耐性ダニという特定成分の効きにくいダニが生まれますのでいずれアピバールが無駄になる日も来るだろうとも思いますが、現状はアピバールです。

秋蜜も入りますが絞りません。

春日部養蜂場では秋の蜜は絞らず、冬の餌にします。春の蜜の一部分も夏の餌にしています。人工餌なしで蜂蜜を絞る場合、最低でも半分以下しか絞れません。

採蜜量は作者の良心に委ねられます。

蜂蜜を企業製造のものだけにしたくない理由は、資本主義の中で良心は常に現金に劣ることにあると思うからです。必ずそんなことはないとも思いますが。

秋から冬にかけてもダニ対策。

採蜜時期以外はちょいちょいダニ対策をしています。

冬は越冬準備。

段ボールを巣箱に乗せたり、巣門という蜂の出入り口を狭くしたりします。春日部あたりの寒さなら、巣門を締めていれば大丈夫だろうと思っています。
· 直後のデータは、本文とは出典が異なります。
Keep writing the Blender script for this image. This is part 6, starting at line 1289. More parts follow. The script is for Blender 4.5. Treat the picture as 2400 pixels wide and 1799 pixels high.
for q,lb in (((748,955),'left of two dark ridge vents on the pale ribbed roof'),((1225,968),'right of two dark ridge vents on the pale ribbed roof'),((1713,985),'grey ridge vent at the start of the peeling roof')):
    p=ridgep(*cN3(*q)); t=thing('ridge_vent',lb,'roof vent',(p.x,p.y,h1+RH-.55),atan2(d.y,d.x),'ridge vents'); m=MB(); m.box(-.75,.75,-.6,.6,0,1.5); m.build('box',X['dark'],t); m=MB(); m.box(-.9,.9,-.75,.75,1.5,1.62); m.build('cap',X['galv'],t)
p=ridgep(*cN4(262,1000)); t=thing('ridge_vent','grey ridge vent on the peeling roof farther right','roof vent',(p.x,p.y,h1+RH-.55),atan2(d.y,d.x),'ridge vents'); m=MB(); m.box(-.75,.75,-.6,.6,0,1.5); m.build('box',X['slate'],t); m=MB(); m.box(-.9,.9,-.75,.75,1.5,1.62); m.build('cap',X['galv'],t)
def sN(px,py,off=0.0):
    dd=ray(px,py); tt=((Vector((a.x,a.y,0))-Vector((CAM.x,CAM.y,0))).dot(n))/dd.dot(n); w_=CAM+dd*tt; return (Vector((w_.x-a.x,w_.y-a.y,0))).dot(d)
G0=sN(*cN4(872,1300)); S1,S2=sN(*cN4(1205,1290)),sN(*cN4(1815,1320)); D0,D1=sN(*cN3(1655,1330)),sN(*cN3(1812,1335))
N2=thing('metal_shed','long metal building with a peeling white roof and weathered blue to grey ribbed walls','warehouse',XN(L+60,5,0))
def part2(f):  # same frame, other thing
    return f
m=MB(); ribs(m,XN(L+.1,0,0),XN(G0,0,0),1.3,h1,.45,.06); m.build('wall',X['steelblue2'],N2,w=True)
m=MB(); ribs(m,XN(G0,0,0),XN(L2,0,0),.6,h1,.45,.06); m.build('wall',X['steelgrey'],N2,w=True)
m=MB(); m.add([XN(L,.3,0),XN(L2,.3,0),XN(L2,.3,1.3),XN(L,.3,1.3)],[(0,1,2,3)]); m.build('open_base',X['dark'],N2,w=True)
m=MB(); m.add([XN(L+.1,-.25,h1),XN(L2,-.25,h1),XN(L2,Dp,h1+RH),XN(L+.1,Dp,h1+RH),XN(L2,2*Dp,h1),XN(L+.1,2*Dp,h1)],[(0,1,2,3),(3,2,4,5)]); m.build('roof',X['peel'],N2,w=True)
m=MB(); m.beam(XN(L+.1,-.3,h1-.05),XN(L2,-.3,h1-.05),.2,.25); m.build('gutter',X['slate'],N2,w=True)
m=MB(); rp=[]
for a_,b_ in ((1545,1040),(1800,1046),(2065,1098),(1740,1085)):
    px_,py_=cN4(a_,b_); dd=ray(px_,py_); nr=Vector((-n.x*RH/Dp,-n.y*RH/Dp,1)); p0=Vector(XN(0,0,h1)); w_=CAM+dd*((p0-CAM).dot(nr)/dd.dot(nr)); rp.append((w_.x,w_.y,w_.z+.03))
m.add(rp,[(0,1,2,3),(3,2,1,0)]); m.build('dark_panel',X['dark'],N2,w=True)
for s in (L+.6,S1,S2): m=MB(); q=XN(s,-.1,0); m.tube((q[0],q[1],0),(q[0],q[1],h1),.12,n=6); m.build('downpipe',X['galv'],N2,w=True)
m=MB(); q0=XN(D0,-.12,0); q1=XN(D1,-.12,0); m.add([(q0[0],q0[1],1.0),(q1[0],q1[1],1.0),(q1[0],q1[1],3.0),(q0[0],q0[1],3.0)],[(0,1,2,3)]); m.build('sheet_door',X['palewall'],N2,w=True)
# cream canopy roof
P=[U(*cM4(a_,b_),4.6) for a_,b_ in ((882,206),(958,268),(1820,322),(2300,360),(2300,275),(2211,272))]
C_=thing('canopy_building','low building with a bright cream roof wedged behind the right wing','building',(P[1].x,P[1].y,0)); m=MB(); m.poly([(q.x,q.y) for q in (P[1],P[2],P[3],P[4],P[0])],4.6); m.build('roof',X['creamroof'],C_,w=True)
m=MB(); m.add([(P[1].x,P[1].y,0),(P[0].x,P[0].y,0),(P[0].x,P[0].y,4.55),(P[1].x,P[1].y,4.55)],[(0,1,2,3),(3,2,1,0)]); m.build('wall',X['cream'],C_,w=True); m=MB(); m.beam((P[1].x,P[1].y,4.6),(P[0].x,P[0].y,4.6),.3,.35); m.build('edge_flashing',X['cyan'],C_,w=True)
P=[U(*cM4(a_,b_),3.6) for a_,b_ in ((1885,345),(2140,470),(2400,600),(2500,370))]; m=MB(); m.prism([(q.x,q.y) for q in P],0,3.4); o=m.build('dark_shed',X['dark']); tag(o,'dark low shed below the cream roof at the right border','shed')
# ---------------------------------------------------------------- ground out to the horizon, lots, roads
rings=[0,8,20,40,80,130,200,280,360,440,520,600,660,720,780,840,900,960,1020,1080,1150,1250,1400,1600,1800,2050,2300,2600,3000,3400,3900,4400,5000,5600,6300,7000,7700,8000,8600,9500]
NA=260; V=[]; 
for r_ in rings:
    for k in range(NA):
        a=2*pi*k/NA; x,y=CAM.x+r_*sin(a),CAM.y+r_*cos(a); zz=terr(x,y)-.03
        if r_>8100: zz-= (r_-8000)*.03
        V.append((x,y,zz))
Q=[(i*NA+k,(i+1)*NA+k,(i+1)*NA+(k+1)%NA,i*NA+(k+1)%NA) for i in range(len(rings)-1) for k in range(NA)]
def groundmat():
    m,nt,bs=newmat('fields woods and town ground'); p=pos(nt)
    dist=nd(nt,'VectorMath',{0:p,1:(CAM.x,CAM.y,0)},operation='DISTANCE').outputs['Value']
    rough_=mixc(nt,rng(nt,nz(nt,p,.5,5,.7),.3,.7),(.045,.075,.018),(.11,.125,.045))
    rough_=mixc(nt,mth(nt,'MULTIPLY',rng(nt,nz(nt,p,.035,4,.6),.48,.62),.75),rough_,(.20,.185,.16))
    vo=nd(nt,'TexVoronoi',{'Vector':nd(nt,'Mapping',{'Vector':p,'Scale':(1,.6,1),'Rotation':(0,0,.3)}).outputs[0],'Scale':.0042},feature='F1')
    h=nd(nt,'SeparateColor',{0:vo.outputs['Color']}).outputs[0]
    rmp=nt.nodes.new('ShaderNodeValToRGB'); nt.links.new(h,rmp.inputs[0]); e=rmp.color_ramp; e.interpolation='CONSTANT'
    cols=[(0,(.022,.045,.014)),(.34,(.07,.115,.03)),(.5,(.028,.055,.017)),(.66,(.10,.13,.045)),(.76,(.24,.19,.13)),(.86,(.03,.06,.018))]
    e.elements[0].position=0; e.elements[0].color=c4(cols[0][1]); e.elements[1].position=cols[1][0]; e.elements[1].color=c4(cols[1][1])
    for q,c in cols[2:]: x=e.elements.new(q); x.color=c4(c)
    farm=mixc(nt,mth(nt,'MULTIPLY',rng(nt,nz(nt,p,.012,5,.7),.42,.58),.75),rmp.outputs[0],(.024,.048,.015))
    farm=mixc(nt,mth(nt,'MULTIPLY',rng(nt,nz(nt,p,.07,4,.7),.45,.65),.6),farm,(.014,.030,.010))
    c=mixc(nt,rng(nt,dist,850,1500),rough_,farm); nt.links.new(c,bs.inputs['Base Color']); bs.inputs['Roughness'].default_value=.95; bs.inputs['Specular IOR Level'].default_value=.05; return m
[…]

段ボールをかぶせてない巣箱も普通に越冬しますし、段ボールのない巣箱が寒さでやられたこともありません。
むしろ蜂は全員で肩寄せ合って暖をとりますので、蜂数が少ないものは生き残れません。

養蜂場は、こんな感じの一年を過ごします。
お手伝いの農家の方からは、忙しくやってられないと言われますし、自分のサラリーマン経験から見るとのんびりしていると感じます。
最近、福島の知り合いができて養蜂の勉強に訪れるようになりました。今度は逆で福島を見てみたいなと思っています。

これから養蜂を始めたい方が増えたらいいですね。